Recorded information:
+ + +

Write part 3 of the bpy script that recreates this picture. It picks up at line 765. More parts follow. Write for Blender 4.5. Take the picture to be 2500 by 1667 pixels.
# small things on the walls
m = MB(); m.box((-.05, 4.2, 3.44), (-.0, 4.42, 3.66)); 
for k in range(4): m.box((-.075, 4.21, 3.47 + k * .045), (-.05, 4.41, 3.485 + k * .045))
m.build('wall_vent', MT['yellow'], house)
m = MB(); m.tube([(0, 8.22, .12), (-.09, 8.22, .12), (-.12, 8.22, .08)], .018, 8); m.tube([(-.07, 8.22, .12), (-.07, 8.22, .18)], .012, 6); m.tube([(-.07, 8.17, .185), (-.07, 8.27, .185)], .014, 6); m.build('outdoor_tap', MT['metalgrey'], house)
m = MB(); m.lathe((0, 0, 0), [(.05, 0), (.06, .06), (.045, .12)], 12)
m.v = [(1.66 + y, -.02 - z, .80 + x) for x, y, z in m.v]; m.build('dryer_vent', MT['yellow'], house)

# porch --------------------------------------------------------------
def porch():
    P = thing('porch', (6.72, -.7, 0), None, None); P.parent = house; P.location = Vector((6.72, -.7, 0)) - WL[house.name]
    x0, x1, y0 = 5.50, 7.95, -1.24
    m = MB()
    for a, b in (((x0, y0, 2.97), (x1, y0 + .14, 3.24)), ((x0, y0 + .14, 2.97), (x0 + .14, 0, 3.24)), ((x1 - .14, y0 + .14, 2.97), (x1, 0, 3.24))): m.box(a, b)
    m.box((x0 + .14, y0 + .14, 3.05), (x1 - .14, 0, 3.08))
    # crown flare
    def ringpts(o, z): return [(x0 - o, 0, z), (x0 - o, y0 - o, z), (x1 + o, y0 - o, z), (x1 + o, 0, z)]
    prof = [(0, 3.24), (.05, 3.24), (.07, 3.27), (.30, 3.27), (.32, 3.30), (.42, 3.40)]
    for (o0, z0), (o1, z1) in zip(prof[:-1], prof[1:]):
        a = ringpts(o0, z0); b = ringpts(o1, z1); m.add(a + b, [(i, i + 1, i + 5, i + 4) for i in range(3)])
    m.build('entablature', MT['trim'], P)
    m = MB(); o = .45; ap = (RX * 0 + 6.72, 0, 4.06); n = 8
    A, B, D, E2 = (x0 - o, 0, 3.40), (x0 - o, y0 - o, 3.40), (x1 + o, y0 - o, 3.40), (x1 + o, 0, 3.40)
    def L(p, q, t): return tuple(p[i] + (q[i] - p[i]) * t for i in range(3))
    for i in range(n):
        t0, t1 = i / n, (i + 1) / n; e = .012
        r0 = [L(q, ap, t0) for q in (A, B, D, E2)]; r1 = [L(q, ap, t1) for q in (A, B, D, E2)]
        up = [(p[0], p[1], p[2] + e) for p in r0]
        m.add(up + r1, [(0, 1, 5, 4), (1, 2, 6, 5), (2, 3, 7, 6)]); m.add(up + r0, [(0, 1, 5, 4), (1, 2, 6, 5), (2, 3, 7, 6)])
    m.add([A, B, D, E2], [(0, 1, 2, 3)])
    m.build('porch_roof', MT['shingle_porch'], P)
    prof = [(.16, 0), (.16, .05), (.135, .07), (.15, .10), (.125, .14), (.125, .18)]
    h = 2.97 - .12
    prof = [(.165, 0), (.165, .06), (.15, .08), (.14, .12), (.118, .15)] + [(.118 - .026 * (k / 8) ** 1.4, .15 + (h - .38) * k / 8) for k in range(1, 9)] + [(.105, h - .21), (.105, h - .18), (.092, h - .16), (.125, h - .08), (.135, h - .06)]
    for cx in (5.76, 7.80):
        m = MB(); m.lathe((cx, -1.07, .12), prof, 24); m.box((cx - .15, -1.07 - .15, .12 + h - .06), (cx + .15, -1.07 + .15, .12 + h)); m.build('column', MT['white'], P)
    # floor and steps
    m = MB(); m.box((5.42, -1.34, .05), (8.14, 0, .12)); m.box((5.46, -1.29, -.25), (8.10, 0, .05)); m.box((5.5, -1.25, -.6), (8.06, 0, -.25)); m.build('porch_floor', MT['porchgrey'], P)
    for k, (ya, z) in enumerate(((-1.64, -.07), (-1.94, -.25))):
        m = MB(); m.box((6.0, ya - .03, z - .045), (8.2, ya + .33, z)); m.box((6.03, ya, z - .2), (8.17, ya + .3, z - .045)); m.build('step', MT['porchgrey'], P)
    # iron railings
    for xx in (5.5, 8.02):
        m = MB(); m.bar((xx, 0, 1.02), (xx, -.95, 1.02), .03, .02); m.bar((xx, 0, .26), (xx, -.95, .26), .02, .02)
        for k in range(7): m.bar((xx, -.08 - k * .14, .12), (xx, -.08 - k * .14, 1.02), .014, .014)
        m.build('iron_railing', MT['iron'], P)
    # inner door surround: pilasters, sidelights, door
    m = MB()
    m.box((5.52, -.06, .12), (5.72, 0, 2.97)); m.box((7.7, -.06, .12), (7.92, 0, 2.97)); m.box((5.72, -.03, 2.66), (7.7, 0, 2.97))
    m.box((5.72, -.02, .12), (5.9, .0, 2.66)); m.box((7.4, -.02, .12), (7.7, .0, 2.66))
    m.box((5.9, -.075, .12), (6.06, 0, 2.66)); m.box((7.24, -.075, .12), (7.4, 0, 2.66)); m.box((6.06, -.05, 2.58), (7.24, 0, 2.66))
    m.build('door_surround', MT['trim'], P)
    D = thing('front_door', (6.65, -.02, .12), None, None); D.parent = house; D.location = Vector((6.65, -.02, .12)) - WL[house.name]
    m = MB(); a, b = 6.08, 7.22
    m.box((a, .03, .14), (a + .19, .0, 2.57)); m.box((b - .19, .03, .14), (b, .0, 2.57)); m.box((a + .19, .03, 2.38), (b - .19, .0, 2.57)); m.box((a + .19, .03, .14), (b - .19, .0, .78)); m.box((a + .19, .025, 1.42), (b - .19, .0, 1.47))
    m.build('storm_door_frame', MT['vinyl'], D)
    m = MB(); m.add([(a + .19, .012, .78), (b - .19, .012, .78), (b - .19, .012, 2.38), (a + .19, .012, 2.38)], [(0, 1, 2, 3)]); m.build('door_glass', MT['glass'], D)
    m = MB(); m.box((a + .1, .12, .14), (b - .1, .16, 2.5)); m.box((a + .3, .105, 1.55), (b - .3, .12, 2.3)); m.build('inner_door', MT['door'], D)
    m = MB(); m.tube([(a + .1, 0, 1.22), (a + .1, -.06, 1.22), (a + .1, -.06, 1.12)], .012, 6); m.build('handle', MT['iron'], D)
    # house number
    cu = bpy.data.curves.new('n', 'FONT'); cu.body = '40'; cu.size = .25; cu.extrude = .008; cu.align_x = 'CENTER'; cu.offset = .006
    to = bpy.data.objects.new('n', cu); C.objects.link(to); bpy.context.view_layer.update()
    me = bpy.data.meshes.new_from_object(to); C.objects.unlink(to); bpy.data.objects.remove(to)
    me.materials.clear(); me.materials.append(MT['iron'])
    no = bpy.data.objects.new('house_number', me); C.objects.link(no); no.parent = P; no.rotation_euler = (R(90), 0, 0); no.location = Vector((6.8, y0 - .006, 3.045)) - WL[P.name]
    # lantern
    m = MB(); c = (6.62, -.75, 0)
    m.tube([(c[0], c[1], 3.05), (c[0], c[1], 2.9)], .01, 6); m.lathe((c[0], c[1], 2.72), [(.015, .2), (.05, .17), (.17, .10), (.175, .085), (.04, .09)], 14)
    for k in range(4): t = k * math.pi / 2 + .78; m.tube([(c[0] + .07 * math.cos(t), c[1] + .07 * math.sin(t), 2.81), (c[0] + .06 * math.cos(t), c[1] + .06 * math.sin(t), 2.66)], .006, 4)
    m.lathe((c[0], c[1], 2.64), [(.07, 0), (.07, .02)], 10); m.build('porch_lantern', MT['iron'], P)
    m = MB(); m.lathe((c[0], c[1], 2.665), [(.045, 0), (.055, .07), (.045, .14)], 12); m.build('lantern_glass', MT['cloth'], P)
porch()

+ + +

Work required:
Please print exactly what appears from the first line of the data through the line with "m.v = [(1.66", including both of those lines and nothing past them.

Response to this task:
Write part 3 of the bpy script that recreates this picture. It picks up at line 765. More parts follow. Write for Blender 4.5. Take the picture to be 2500 by 1667 pixels.
# small things on the walls
m = MB(); m.box((-.05, 4.2, 3.44), (-.0, 4.42, 3.66)); 
for k in range(4): m.box((-.075, 4.21, 3.47 + k * .045), (-.05, 4.41, 3.485 + k * .045))
m.build('wall_vent', MT['yellow'], house)
m = MB(); m.tube([(0, 8.22, .12), (-.09, 8.22, .12), (-.12, 8.22, .08)], .018, 8); m.tube([(-.07, 8.22, .12), (-.07, 8.22, .18)], .012, 6); m.tube([(-.07, 8.17, .185), (-.07, 8.27, .185)], .014, 6); m.build('outdoor_tap', MT['metalgrey'], house)
m = MB(); m.lathe((0, 0, 0), [(.05, 0), (.06, .06), (.045, .12)], 12)
m.v = [(1.66 + y, -.02 - z, .80 + x) for x, y, z in m.v]; m.build('dryer_vent', MT['yellow'], house)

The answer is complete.